From
Adam in the garden to the foreman at the factory –
everyone has
something to say about WORK:
its challenges, its difficulties, its hardships, its rewards.
St. Francis and St. Clare had something to say about WORK, too.
In their Gospel vision of life, WORK was a grace,
a means of sanctification and a
way of animating earthly realities
with the spirit of Christ.
Catechism
#2427
Francis, in his Testament, declared: And I worked with my hands. Clare in her Rule directed her Sisters to labor devotedly after the hour of Terce. Both recognized that in taking up the daily cross of WORK, they could enter deliberately into the divine plan by their actions, their prayers and their sufferings.

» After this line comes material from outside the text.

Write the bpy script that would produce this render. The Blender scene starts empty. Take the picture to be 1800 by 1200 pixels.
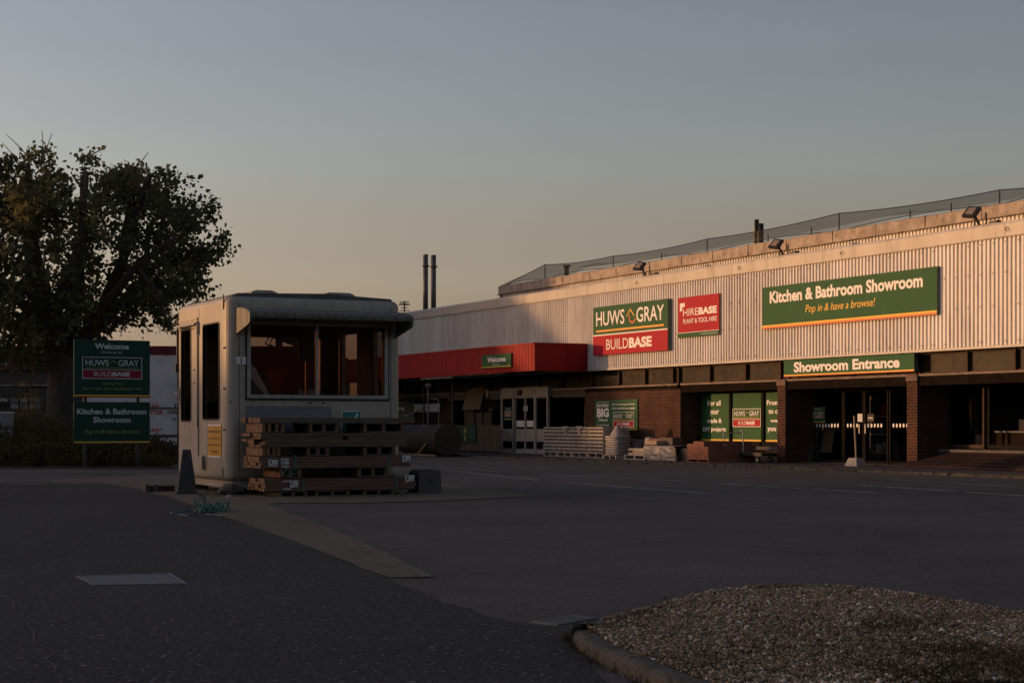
import bpy, bmesh, math, random
import numpy as np
from mathutils import Vector, Matrix, noise as mnoise
random.seed(7)
S = bpy.context.scene
C = S.collection
R = math.radians

# ------------------------------------------------------------------ camera, sky, sun, exposure
FPX, HZ, EYE = 3000.0, 745.0, 1.1          # focal length in px of an 1800 px wide frame, horizon row, eye height
cam = bpy.data.cameras.new('camera'); camo = bpy.data.objects.new('camera', cam); C.objects.link(camo)
S.camera = camo
camo.location = (0, 0, EYE); camo.rotation_euler = (math.pi/2, 0, 0)
cam.sensor_width = 36; cam.lens = FPX/1800*36; cam.shift_y = (HZ-600)/1800; cam.shift_x = 0
cam.clip_start = 0.1; cam.clip_end = 3000
SUN_EL, SUN_AZ = R(3.4), R(-81.3)           # azimuth clockwise from +Y
w = bpy.data.worlds.new('World'); S.world = w; w.use_nodes = True
nt = w.node_tree; bg = nt.nodes['Background']
sk = nt.nodes.new('ShaderNodeTexSky'); sk.sky_type = 'NISHITA'; sk.sun_disc = False
sk.sun_elevation = SUN_EL; sk.sun_rotation = SUN_AZ; sk.air_density = 1.0; sk.dust_density = 1.0; sk.ozone_density = 1.0
# the evening haze: greyer and cooler than the clear-sky model towards the horizon, a little brighter towards the sun
wtc = nt.nodes.new('ShaderNodeTexCoord'); wsp = nt.nodes.new('ShaderNodeSeparateXYZ'); nt.links.new(wtc.outputs['Generated'], wsp.inputs[0])
wr = nt.nodes.new('ShaderNodeValToRGB'); nt.links.new(wsp.outputs[2], wr.inputs[0]); we = wr.color_ramp.elements
SKYR = [(0, (.50, .60, 1.5)), (.052, (.71, .77, 1.22)), (.08, (.88, .90, 1.05)), (.115, (.97, .95, .96)), (.146, (1.04, 1.09, 1.08)), (.24, (1.10, 1.12, 1.05)), (.6, (.86, .88, .86)), (1.0, (.7, .72, .74))]
while len(we) < len(SKYR): we.new(.5)
for e_, (p_, c_) in zip(we, SKYR): e_.position = p_; e_.color = (c_[0]*1.22/2, c_[1]*1.03/2, c_[2]*1.28/2, 1)
wm = nt.nodes.new('ShaderNodeMapRange'); wm.inputs[1].default_value = -1; wm.inputs[2].default_value = .45; wm.inputs[3].default_value = 3.44; wm.inputs[4].default_value = 1.70
nt.links.new(wsp.outputs[0], wm.inputs[0])
wn_m = nt.nodes.new('ShaderNodeMapping'); wn_m.inputs['Scale'].default_value = (1.2, 1.2, 9); wn_m.inputs['Rotation'].default_value = (0, .12, 0); nt.links.new(wtc.outputs['Generated'], wn_m.inputs[0])
wn = nt.nodes.new('ShaderNodeTexNoise'); wn.inputs['Scale'].default_value = 2.2; wn.inputs['Detail'].default_value = 5; nt.links.new(wn_m.outputs[0], wn.inputs['Vector'])
wr2 = nt.nodes.new('ShaderNodeMapRange'); wr2.inputs[1].default_value = .3; wr2.inputs[2].default_value = .7; wr2.inputs[3].default_value = .965; wr2.inputs[4].default_value = 1.035; nt.links.new(wn.outputs['Fac'], wr2.inputs[0])
wmm = nt.nodes.new('ShaderNodeMath'); wmm.operation = 'MULTIPLY'; nt.links.new(wm.outputs[0], wmm.inputs[0]); nt.links.new(wr2.outputs[0], wmm.inputs[1])
tint = nt.nodes.new('ShaderNodeMix'); tint.data_type = 'RGBA'; tint.blend_type = 'MULTIPLY'; tint.inputs[0].default_value = 1
nt.links.new(sk.outputs[0], tint.inputs[6]); nt.links.new(wr.outputs[0], tint.inputs[7])
wv_ = nt.nodes.new('ShaderNodeVectorMath'); wv_.operation = 'SCALE'; nt.links.new(tint.outputs[2], wv_.inputs[0]); nt.links.new(wmm.outputs[0], wv_.inputs['Scale']); nt.links.new(wv_.outputs[0], bg.inputs[0])
bg.inputs[1].default_value = 0.15
sl = bpy.data.lights.new('sun', 'SUN'); so = bpy.data.objects.new('sun', sl); C.objects.link(so)
sl.energy = 2.95; sl.angle = R(0.6); sl.color = (1.0, 0.52, 0.22)
tosun = Vector((math.sin(SUN_AZ)*math.cos(SUN_EL), math.cos(SUN_AZ)*math.cos(SUN_EL), math.sin(SUN_EL)))
so.rotation_euler = (-tosun).to_track_quat('-Z', 'Y').to_euler(); so.location = (-30, 0, 20)
S.view_settings.view_transform = 'Standard'; S.view_settings.look = 'None'; S.view_settings.gamma = 1
S.view_settings.exposure = 0.0
S.cycles.max_bounces = 6; S.cycles.transparent_max_bounces = 16

# ------------------------------------------------------------------ materials
def mat(name, c1, c2=None, scale=4.0, rough=0.8, bump=0.0, bscale=40.0, metal=0.0, spec=0.4, stretch=(1, 1, 1), detail=6, lo=.35, hi=.65, c3=None, s3=60, t3=.68):
    m = bpy.data.materials.new(name); m.use_nodes = True; t = m.node_tree; b = t.nodes['Principled BSDF']
    b.inputs['Roughness'].default_value = rough; b.inputs['Metallic'].default_value = metal
    b.inputs['Specular IOR Level'].default_value = spec
    b.inputs['Base Color'].default_value = (*c1, 1)
    tc = t.nodes.new('ShaderNodeTexCoord'); mp = t.nodes.new('ShaderNodeMapping'); mp.inputs['Scale'].default_value = stretch
    t.links.new(tc.outputs['Object'], mp.inputs[0])
    if c2 is not None:
        n = t.nodes.new('ShaderNodeTexNoise'); n.inputs['Scale'].default_value = scale; n.inputs['Detail'].default_value = detail; n.inputs['Roughness'].default_value = .6
        t.links.new(mp.outputs[0], n.inputs['Vector'])
        r = t.nodes.new('ShaderNodeMapRange'); r.inputs[1].default_value = lo; r.inputs[2].default_value = hi
        t.links.new(n.outputs['Fac'], r.inputs[0])
        x = t.nodes.new('ShaderNodeMix'); x.data_type = 'RGBA'; x.inputs[6].default_value = (*c1, 1); x.inputs[7].default_value = (*c2, 1)
        t.links.new(r.outputs[0], x.inputs[0]); out = x.outputs[2]
        if c3 is not None:
            n3 = t.nodes.new('ShaderNodeTexNoise'); n3.inputs['Scale'].default_value = s3; n3.inputs['Detail'].default_value = 2
            t.links.new(mp.outputs[0], n3.inputs['Vector'])
            r3 = t.nodes.new('ShaderNodeMapRange'); r3.inputs[1].default_value = t3; r3.inputs[2].default_value = t3+.06
            t.links.new(n3.outputs['Fac'], r3.inputs[0])
            y = t.nodes.new('ShaderNodeMix'); y.data_type = 'RGBA'; y.inputs[7].default_value = (*c3, 1)
            t.links.new(out, y.inputs[6]); t.links.new(r3.outputs[0], y.inputs[0]); out = y.outputs[2]
        t.links.new(out, b.inputs['Base Color'])
    if bump:
        n2 = t.nodes.new('ShaderNodeTexNoise'); n2.inputs['Scale'].default_value = bscale; n2.inputs['Detail'].default_value = 4
        t.links.new(mp.outputs[0], n2.inputs['Vector'])
        bp = t.nodes.new('ShaderNodeBump'); bp.inputs['Strength'].default_value = bump; bp.inputs['Distance'].default_value = .02
        t.links.new(n2.outputs['Fac'], bp.inputs['Height']); t.links.new(bp.outputs[0], b.inputs['Normal'])
    return m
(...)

They could then become fully God’s fellow workers and co-workers for His Kingdom. Catechism #307
Working in this spirit, the Seraphic parents taught their followers to
glory in their humble but so efficacious imitation of the Son of God who
during the
greater part of His (earthly) life shared the condition of the vast
majority of human beings: a daily life spent without evident greatness,
a life of manual labor.
Catechism
#531
Thus, sweeping and sewing, cleaning and cooking, work in the field or in the factory, at a desk or on the road become times to enter into fellowship with Jesus by the most ordinary events of daily life. Catechism #533
And
the wages of this Spirit-filled labor are fulfillment and peace.